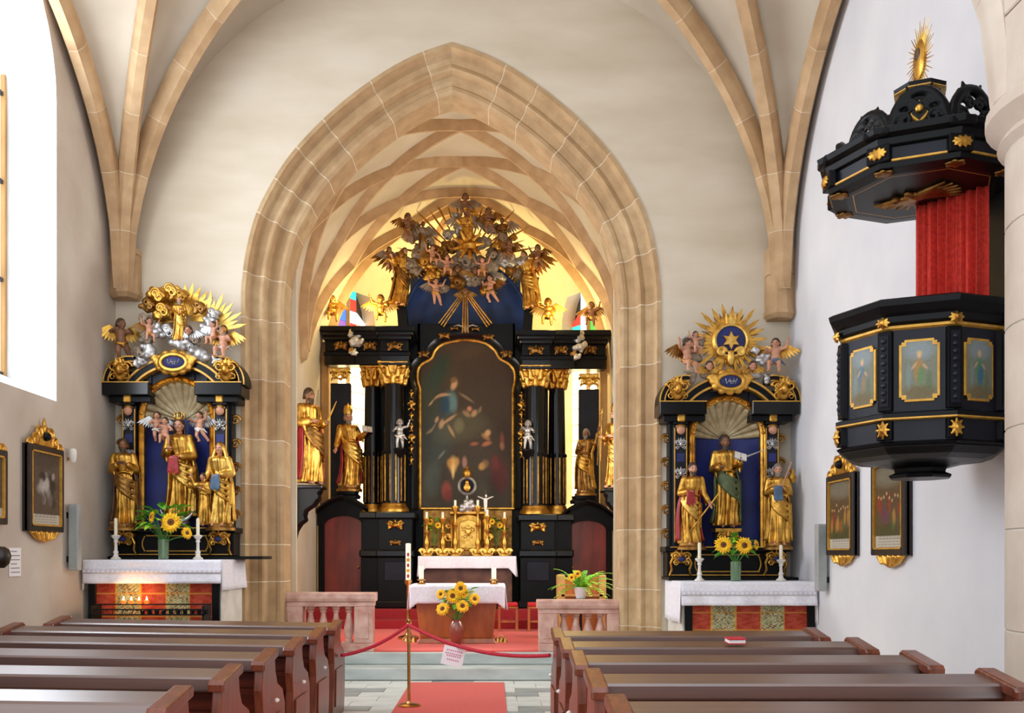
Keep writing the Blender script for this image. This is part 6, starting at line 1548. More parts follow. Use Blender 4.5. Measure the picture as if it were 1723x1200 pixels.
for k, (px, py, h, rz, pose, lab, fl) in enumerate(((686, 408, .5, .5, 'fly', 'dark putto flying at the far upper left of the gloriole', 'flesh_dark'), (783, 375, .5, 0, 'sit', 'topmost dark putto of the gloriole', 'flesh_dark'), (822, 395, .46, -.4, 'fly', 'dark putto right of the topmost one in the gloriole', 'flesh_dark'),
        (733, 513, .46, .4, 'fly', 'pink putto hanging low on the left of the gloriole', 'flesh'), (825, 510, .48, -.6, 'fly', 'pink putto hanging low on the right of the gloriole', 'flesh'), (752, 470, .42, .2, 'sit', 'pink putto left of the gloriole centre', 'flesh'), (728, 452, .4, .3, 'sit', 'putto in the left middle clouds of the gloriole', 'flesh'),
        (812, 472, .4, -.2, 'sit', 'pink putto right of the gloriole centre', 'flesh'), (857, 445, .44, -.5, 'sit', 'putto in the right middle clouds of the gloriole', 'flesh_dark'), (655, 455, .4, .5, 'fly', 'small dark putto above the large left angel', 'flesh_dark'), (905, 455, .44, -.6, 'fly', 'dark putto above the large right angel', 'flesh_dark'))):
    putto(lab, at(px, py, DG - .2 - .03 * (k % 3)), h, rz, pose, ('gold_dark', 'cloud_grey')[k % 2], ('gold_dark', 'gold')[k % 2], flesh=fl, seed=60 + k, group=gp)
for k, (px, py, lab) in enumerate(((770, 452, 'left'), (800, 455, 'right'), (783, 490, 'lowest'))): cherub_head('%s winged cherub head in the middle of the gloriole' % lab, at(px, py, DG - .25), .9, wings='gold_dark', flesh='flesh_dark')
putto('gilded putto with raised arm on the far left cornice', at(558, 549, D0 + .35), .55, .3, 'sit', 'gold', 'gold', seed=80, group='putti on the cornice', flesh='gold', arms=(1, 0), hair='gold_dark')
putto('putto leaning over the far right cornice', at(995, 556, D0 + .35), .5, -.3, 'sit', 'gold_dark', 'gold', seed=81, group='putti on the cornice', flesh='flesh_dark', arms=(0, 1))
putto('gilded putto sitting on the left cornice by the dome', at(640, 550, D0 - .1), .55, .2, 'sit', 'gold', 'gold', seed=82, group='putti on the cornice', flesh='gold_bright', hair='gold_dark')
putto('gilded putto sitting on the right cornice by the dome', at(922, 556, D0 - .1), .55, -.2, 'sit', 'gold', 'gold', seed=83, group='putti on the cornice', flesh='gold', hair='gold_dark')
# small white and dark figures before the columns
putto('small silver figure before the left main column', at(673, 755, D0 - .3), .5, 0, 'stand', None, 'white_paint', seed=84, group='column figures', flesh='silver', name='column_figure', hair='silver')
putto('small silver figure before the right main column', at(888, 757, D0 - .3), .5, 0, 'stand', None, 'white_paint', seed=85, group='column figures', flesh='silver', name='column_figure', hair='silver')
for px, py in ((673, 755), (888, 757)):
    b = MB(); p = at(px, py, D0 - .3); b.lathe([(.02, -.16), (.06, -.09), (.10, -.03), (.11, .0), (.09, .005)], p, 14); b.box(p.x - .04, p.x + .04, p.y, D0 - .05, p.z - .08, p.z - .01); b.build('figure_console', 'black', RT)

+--

# [Description of the task]
Leave the pictures out and output the rest of the listing exactly.

# [Output]
Keep writing the Blender script for this image. This is part 6, starting at line 1548. More parts follow. Use Blender 4.5. Measure the picture as if it were 1723x1200 pixels.
for k, (px, py, h, rz, pose, lab, fl) in enumerate(((686, 408, .5, .5, 'fly', 'dark putto flying at the far upper left of the gloriole', 'flesh_dark'), (783, 375, .5, 0, 'sit', 'topmost dark putto of the gloriole', 'flesh_dark'), (822, 395, .46, -.4, 'fly', 'dark putto right of the topmost one in the gloriole', 'flesh_dark'),
        (733, 513, .46, .4, 'fly', 'pink putto hanging low on the left of the gloriole', 'flesh'), (825, 510, .48, -.6, 'fly', 'pink putto hanging low on the right of the gloriole', 'flesh'), (752, 470, .42, .2, 'sit', 'pink putto left of the gloriole centre', 'flesh'), (728, 452, .4, .3, 'sit', 'putto in the left middle clouds of the gloriole', 'flesh'),
        (812, 472, .4, -.2, 'sit', 'pink putto right of the gloriole centre', 'flesh'), (857, 445, .44, -.5, 'sit', 'putto in the right middle clouds of the gloriole', 'flesh_dark'), (655, 455, .4, .5, 'fly', 'small dark putto above the large left angel', 'flesh_dark'), (905, 455, .44, -.6, 'fly', 'dark putto above the large right angel', 'flesh_dark'))):
    putto(lab, at(px, py, DG - .2 - .03 * (k % 3)), h, rz, pose, ('gold_dark', 'cloud_grey')[k % 2], ('gold_dark', 'gold')[k % 2], flesh=fl, seed=60 + k, group=gp)
for k, (px, py, lab) in enumerate(((770, 452, 'left'), (800, 455, 'right'), (783, 490, 'lowest'))): cherub_head('%s winged cherub head in the middle of the gloriole' % lab, at(px, py, DG - .25), .9, wings='gold_dark', flesh='flesh_dark')
putto('gilded putto with raised arm on the far left cornice', at(558, 549, D0 + .35), .55, .3, 'sit', 'gold', 'gold', seed=80, group='putti on the cornice', flesh='gold', arms=(1, 0), hair='gold_dark')
putto('putto leaning over the far right cornice', at(995, 556, D0 + .35), .5, -.3, 'sit', 'gold_dark', 'gold', seed=81, group='putti on the cornice', flesh='flesh_dark', arms=(0, 1))
putto('gilded putto sitting on the left cornice by the dome', at(640, 550, D0 - .1), .55, .2, 'sit', 'gold', 'gold', seed=82, group='putti on the cornice', flesh='gold_bright', hair='gold_dark')
putto('gilded putto sitting on the right cornice by the dome', at(922, 556, D0 - .1), .55, -.2, 'sit', 'gold', 'gold', seed=83, group='putti on the cornice', flesh='gold', hair='gold_dark')
# small white and dark figures before the columns
putto('small silver figure before the left main column', at(673, 755, D0 - .3), .5, 0, 'stand', None, 'white_paint', seed=84, group='column figures', flesh='silver', name='column_figure', hair='silver')
putto('small silver figure before the right main column', at(888, 757, D0 - .3), .5, 0, 'stand', None, 'white_paint', seed=85, group='column figures', flesh='silver', name='column_figure', hair='silver')
for px, py in ((673, 755), (888, 757)):
    b = MB(); p = at(px, py, D0 - .3); b.lathe([(.02, -.16), (.06, -.09), (.10, -.03), (.11, .0), (.09, .005)], p, 14); b.box(p.x - .04, p.x + .04, p.y, D0 - .05, p.z - .08, p.z - .01); b.build('figure_console', 'black', RT)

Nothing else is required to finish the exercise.